Improving BDS-3 precise orbit determination for medium earth orbit satellites

Abstract

As of June 2019, 18 BDS-3 medium earth orbit (MEO) satellites have been launched into orbit. We perform precise orbit determination for these BDS-3 satellites with the rate-limited attitude models and the a priori box-wing solar radiation pressure model. The BDS-3 MEO satellites employ continuous yaw-steering attitude mode. By using proper yaw-attitude models during deep eclipse seasons, the orbit overlapping can be reduced by (0.6, 0.5, 0.4) cm for satellites developed by China Academy of Space Technology (CAST) and (0.5, 0.4, 0.3) cm for satellites developed by Shanghai Engineering Center for Microsatellites (SECM) in along-track, cross-track, and radial components, respectively.
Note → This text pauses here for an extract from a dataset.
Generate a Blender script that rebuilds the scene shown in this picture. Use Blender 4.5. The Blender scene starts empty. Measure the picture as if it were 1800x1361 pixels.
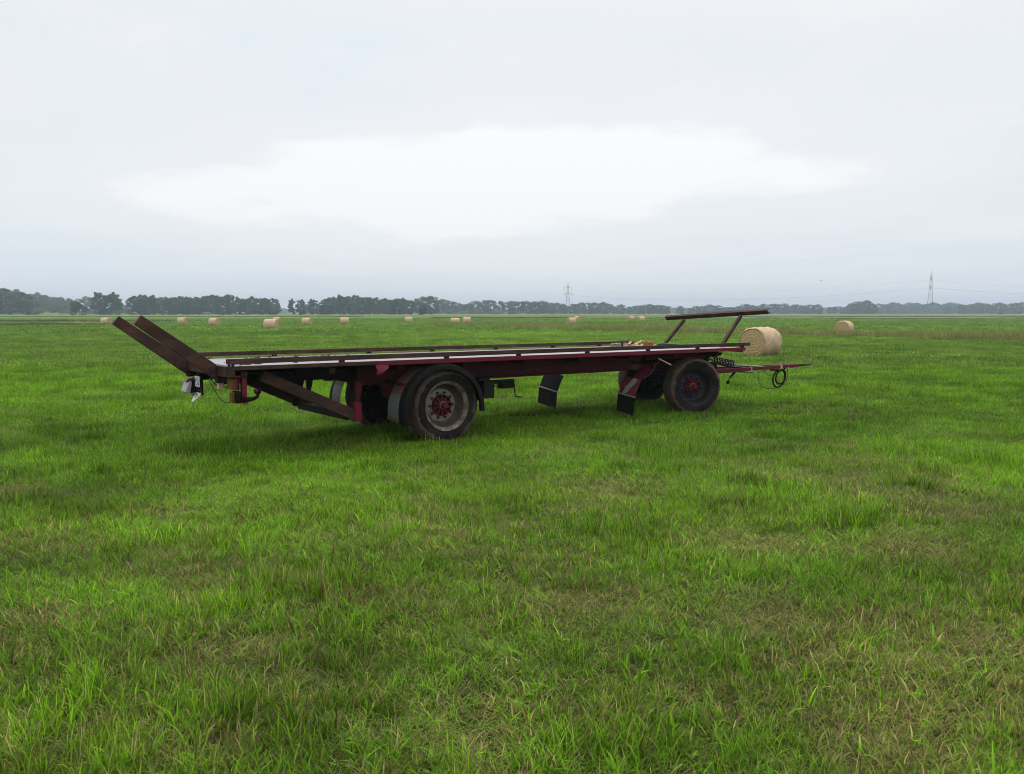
import bpy, math, random
import numpy as np
from mathutils import Vector, Matrix, Euler

R = math.radians
scene = bpy.context.scene
random.seed(7)
rng = np.random.default_rng(11)

# ------------------------------------------------------------------ camera, sky, sun, exposure
CAM_H = 1.8
PITCH = math.atan(128.5 / 1400.0)
cd = bpy.data.cameras.new('camera')
cd.sensor_width = 36.0
cd.lens = 28.0
cd.clip_start = 0.05
cd.clip_end = 12000
cam = bpy.data.objects.new('camera', cd)
scene.collection.objects.link(cam)
cam.location = (0, 0, CAM_H)
cam.rotation_euler = (R(90) - PITCH, 0, 0)
scene.camera = cam

SUN_EL, SUN_AZ = R(58), R(8)          # azimuth measured from +Y towards +X
world = bpy.data.worlds.new('World')
scene.world = world
world.use_nodes = True


def build_world():
    nt = world.node_tree
    nt.nodes.clear()
    N, L = nt.nodes, nt.links

    def node(t, **kw):
        n = N.new(t)
        for k, v in kw.items():
            setattr(n, k, v)
        return n

    def math_(op, a, b=None, clamp=False):
        n = node('ShaderNodeMath', operation=op, use_clamp=clamp)
        for i, v in enumerate((a, b)):
            if v is None:
                continue
            if isinstance(v, (int, float)):
                n.inputs[i].default_value = v
            else:
                L.new(v, n.inputs[i])
        return n.outputs[0]

    def smooth(v, lo, hi, a=0.0, b=1.0):
        n = node('ShaderNodeMapRange', interpolation_type='SMOOTHSTEP')
        L.new(v, n.inputs[0])
        n.inputs[1].default_value, n.inputs[2].default_value = lo, hi
        n.inputs[3].default_value, n.inputs[4].default_value = a, b
        return n.outputs[0]

    def mixc(f, a, b):
        n = node('ShaderNodeMix', data_type='RGBA')
        if isinstance(f, float):
            n.inputs[0].default_value = f
        else:
            L.new(f, n.inputs[0])
        for i, v in ((6, a), (7, b)):
            if isinstance(v, tuple):
                n.inputs[i].default_value = (*v, 1)
            else:
                L.new(v, n.inputs[i])
        return n.outputs[2]

    tc = node('ShaderNodeTexCoord')
    sep = node('ShaderNodeSeparateXYZ')
    L.new(tc.outputs['Generated'], sep.inputs[0])
    x, y, z = sep.outputs
    el = math_('ARCSINE', z)
    az = math_('ARCTAN2', x, y)
    # cloud deck seen in perspective: project the direction on a flat layer
    zz = math_('ADD', math_('MAXIMUM', z, 0.0), 0.07)
    comb = node('ShaderNodeCombineXYZ')
    L.new(math_('DIVIDE', x, zz), comb.inputs[0])
    L.new(math_('DIVIDE', y, zz), comb.inputs[1])

    def noise(vec, scale, detail, rough, w=0.0, dist=0.0):
        n = node('ShaderNodeTexNoise')
        L.new(vec, n.inputs['Vector'])
        n.inputs['Scale'].default_value = scale
        n.inputs['Detail'].default_value = detail
        n.inputs['Roughness'].default_value = rough
        n.inputs['Distortion'].default_value = dist
        return n.outputs[0]

    n1 = noise(comb.outputs[0], 0.42, 6, 0.55, dist=0.6)
    n2 = noise(comb.outputs[0], 1.5, 6, 0.6, dist=0.3)
    # angular coordinates (azimuth stretched) for stratus streaks and the torn edge of the bright opening
    ang = node('ShaderNodeCombineXYZ')
    L.new(az, ang.inputs[0])
    L.new(math_('MULTIPLY', el, 4.0), ang.inputs[1])
    n3 = noise(ang.outputs[0], 6.0, 6, 0.55, dist=0.4)
    n4 = noise(ang.outputs[0], 2.6, 4, 0.5)
    n6 = noise(ang.outputs[0], 1.7, 4, 0.55, dist=0.8)
    cl = mixc(smooth(n1, 0.3, 0.7), (0.865, 0.896, 0.93), (0.92, 0.93, 0.94))
    cl = mixc(smooth(n2, 0.50, 0.72, 0.0, 0.65), cl, (0.955, 0.965, 0.975))
    # stratus streaks low over the horizon
    ang2 = node('ShaderNodeCombineXYZ')
    L.new(az, ang2.inputs[0])
    L.new(math_('MULTIPLY', el, 14.0), ang2.inputs[1])
    n5 = noise(ang2.outputs[0], 1.7, 6, 0.6, dist=0.5)
    low = mixc(smooth(n5, 0.34, 0.66), (0.85, 0.895, 0.935), (0.975, 0.975, 0.98))
    cl = mixc(smooth(el, 0.06, 0.14), low, cl)
    # thinner cloud lets a little blue through
    cl = mixc(smooth(n6, 0.50, 0.74, 0.0, 0.85), cl, (0.80, 0.895, 0.965))
    # thin bright opening in the cloud deck: a long lens with a torn edge
    a0 = math_('DIVIDE', math_('ADD', az, 0.025), 0.335)
    skew = math_('MULTIPLY', math_('ADD', az, 0.0), 0.055)
    e0 = math_('DIVIDE', math_('SUBTRACT', math_('SUBTRACT', el, 0.158), skew), 0.058)
    ell = math_('ADD', math_('MULTIPLY', a0, a0), math_('MULTIPLY', e0, e0))
    ell = math_('ADD', ell, math_('MULTIPLY', math_('SUBTRACT', n3, 0.5), 2.2))
    ell = math_('ADD', ell, math_('MULTIPLY', math_('SUBTRACT', n4, 0.5), 3.4))
    core = smooth(ell, 1.35, 0.62)
    halo = smooth(ell, 4.0, 0.7, 0.0, 0.8)
    cl = mixc(halo, cl, (0.945, 0.955, 0.97))
    cl = mixc(core, cl, (1.05, 1.05, 1.045))
    # an overcast sky grows steadily brighter towards the zenith
    zen = node('ShaderNodeVectorMath', operation='SCALE')
    L.new(cl, zen.inputs[0])
    L.new(smooth(z, 0.30, 1.0, 1.0, 1.95), zen.inputs['Scale'])
    cl = zen.outputs[0]
    sky = node('ShaderNodeTexSky', sky_type='NISHITA', sun_disc=False)
    sky.sun_elevation = SUN_EL
    sky.sun_rotation = SUN_AZ
    bg1 = node('ShaderNodeBackground')
    L.new(sky.outputs[0], bg1.inputs[0])
    bg1.inputs[1].default_value = 0.1
    bg2 = node('ShaderNodeBackground')
    L.new(cl, bg2.inputs[0])
    bg2.inputs[1].default_value = 1.0
    mx = node('ShaderNodeMixShader')
    mx.inputs[0].default_value = 0.95       # nearly closed cloud cover over the clear sky
    L.new(bg1.outputs[0], mx.inputs[1])
    L.new(bg2.outputs[0], mx.inputs[2])
    out = node('ShaderNodeOutputWorld')
    L.new(mx.outputs[0], out.inputs[0])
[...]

Compared to nominal attitudes, the attitude models also reduce the RMS of ionospheric-free carrier-phase residuals from 1.87 cm and 1.83 cm to 1.74 cm and 1.79 cm for CAST and SECM satellites in deep eclipse seasons, respectively. In addition, the satellite clock residuals become smoother by using the rate-limited yaw-attitude models. By applying the a priori box-wing SRP model along with a 5-parameter extended CODE orbit model (ECOM1), the orbit overlapping can be reduced to (6.9, 3.8, 1.9) cm for CAST satellites and (10.6, 5.8, 2.4) cm for SECM satellites, which are (0.6, 0.7, 0.6) cm and (0.7, 0.5, 0.7) cm smaller compared to those of the updated ECOM model (ECOM2). The BDS-3 orbits are then validated by satellite laser ranging (SLR), and the results demonstrate mean biases of 0–5 cm with standard derivations of 3–6 cm. The SLR validation also reveals that using an a priori box-wing model can reduce the SLR mean biases and standard deviations when compared to the ECOM2 model.